A-hah! A new topic. I'll add some pointers back to the other relevant ones:

This question has arisen from the discussion Anyone want to share costs on batteries? where we've been looking at off-grid electricity storage.

@evermore I think we'd appreciate photos of that plastic box design in the process of assembly. And I'll be amazed if steel bars just 1mm thick will increase the likelihood of that populated box being lifted!

When evaluating what current protection mechanisms are required for the LiFePO4 '48v' battery, we also need to consider what each piece of hardware does. @evermore has stated elsewhere that his hybrid solar/grid inverter will be a Growatt SPF5000ES, let's start with that.

Since the inverter is rated 5kW, it can charge and discharge the '48v' battery at around 100A, plus momentary surges. If there's no solar input, the maximum charge rate from the grid is just 80A, but we can ignore that for calculating protection devices.

A BMS would usually be capable of charging a battery at half the rate which it can handle discharging. So to obtain 100A charge, you need a BMS rated at 200A (plus surges).

To protect the inverter and other connected devices against the massive current which would flow in the event of a short-circuit, you need a Type-T fuse. This needs to be rated well clear of the normal charge/discharge currents. So a 250A fuse would be appropriate. The important point is that it must 'blow' open-circuit very fast if 40kA should suddenly flow - that's the Type-T designation!
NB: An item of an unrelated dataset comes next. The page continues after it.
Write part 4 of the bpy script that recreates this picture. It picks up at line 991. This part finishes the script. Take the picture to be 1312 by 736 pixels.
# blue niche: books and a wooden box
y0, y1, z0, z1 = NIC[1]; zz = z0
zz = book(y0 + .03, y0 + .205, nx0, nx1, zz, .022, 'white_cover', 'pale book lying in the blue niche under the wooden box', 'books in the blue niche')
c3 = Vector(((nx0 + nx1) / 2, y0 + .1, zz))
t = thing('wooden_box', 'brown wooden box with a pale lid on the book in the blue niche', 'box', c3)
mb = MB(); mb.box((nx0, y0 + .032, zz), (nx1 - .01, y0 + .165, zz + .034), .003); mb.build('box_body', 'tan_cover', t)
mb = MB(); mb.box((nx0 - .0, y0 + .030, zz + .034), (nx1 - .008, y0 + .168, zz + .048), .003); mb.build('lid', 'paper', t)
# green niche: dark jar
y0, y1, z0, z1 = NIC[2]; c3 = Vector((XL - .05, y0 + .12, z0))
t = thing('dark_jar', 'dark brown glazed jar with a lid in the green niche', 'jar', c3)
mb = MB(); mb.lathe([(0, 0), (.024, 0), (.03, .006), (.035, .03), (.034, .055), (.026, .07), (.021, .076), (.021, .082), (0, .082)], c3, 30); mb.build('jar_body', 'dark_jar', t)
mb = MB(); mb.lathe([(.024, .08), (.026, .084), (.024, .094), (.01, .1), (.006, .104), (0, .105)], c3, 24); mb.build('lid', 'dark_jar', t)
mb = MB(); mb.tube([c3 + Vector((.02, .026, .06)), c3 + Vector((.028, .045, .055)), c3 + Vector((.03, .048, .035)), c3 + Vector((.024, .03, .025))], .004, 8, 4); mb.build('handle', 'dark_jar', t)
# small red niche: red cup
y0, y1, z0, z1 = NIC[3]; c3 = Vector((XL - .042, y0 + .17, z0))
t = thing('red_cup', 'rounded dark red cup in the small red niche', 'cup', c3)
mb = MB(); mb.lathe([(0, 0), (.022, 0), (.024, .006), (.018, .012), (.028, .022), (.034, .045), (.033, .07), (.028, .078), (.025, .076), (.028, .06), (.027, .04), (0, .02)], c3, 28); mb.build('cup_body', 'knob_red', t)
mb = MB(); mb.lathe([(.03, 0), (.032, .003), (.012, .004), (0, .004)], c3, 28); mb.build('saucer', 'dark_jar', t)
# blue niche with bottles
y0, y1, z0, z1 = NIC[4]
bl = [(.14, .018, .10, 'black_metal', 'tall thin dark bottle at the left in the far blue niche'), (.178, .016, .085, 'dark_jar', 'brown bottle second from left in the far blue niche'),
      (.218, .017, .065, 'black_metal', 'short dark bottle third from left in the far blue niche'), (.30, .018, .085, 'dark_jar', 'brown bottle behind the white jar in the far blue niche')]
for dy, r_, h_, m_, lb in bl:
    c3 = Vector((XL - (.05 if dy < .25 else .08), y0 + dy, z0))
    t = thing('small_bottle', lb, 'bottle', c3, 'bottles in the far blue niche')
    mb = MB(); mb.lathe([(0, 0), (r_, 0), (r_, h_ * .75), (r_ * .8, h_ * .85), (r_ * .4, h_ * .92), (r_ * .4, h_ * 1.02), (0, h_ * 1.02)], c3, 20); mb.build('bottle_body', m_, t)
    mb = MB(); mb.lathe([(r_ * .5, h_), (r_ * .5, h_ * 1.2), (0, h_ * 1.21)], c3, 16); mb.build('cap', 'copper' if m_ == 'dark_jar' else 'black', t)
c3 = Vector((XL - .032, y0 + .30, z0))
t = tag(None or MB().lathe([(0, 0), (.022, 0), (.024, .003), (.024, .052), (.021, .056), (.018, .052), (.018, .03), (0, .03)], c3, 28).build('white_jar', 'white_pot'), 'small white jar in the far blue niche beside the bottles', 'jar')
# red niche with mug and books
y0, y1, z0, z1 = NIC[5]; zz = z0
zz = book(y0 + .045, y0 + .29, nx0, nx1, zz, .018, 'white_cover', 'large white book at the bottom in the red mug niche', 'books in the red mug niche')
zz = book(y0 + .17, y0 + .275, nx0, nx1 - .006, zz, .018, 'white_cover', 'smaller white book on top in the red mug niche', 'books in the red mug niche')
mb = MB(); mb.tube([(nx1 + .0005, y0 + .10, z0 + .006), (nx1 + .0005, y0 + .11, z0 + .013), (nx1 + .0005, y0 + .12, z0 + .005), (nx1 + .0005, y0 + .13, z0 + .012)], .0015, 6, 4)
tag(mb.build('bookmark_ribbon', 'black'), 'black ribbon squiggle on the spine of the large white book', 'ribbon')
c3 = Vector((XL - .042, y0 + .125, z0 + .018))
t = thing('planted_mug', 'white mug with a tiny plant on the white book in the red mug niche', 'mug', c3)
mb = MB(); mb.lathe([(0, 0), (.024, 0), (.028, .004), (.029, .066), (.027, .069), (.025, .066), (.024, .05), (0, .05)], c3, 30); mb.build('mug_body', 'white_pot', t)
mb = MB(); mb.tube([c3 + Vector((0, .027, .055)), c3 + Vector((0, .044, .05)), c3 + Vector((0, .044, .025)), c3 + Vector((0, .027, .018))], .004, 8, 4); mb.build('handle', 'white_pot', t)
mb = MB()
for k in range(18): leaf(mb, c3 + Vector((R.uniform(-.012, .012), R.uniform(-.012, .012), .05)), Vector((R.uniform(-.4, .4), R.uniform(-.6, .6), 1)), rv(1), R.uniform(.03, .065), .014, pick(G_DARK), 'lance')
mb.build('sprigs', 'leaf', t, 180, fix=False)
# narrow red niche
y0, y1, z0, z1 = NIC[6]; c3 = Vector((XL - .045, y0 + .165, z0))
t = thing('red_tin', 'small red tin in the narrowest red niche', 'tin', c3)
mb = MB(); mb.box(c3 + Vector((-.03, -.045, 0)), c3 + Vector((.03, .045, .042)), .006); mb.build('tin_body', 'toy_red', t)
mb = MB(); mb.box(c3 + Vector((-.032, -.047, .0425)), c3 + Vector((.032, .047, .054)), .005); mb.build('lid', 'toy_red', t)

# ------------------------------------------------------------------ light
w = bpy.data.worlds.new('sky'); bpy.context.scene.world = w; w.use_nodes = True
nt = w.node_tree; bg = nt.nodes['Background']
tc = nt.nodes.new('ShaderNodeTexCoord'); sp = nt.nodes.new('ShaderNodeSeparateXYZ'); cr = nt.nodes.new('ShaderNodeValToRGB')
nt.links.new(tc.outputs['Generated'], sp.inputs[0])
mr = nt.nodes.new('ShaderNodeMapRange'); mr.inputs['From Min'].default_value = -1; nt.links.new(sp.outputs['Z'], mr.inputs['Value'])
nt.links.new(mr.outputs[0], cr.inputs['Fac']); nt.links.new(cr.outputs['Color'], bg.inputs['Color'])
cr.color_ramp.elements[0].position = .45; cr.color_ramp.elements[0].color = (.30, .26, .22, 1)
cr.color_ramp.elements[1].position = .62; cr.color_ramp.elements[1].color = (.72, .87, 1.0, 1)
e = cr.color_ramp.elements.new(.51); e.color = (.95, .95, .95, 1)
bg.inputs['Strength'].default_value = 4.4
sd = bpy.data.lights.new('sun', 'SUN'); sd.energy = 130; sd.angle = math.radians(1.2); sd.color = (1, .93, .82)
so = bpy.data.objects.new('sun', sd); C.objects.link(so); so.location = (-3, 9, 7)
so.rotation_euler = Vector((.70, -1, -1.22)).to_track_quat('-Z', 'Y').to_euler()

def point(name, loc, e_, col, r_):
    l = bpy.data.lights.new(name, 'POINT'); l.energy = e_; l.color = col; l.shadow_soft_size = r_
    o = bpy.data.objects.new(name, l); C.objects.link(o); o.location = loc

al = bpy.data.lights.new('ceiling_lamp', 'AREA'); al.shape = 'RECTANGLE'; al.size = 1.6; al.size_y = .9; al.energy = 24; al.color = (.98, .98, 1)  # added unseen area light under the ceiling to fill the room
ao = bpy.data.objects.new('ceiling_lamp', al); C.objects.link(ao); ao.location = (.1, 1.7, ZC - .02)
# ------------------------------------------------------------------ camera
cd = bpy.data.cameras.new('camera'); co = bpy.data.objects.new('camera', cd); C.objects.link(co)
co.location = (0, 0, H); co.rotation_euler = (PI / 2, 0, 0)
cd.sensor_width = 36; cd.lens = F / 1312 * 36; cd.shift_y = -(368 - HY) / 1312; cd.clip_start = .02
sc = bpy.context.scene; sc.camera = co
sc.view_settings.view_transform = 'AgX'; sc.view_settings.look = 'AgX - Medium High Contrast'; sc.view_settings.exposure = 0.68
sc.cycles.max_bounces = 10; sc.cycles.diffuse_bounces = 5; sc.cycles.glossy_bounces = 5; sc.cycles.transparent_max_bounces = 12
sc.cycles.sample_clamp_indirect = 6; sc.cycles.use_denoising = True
To isolate the battery manually, or to protect against 'over-current', you need an MCB (Miniature Circuit Breaker). This must be DC-rated to quench arcs when the contacts are opened. Since we're anticipating a max charge/discharge of 100A in normal operation, the MCB can be specified at 125A. Coincidentally this is the largest capacity of trip which can be manufactured so as to fit onto a DIN mounting-rail.

This graphic is probably easier to follow than the text above, although they say the same thing.

To connect these devices together requires wire with a cross-sectional area of 25mm² minimum. Less than that and you risk a fire from cables over-heating.

The comment about Lumberg connectors is valid... but in the wrong topic. 🙂 That's for when we run ELV (Extra Low Voltage) equipment directly off the 48v battery, instead of via the 240v AC inverter.

I'm going to use Growatt SPF5000ES in my system, so this thread is relevant to me. However my plan is for 2 inverters and 2 (possibly 3 in the future) 280Ah battery banks in parallel, which rather complicates things (run before you can walk, and all of that).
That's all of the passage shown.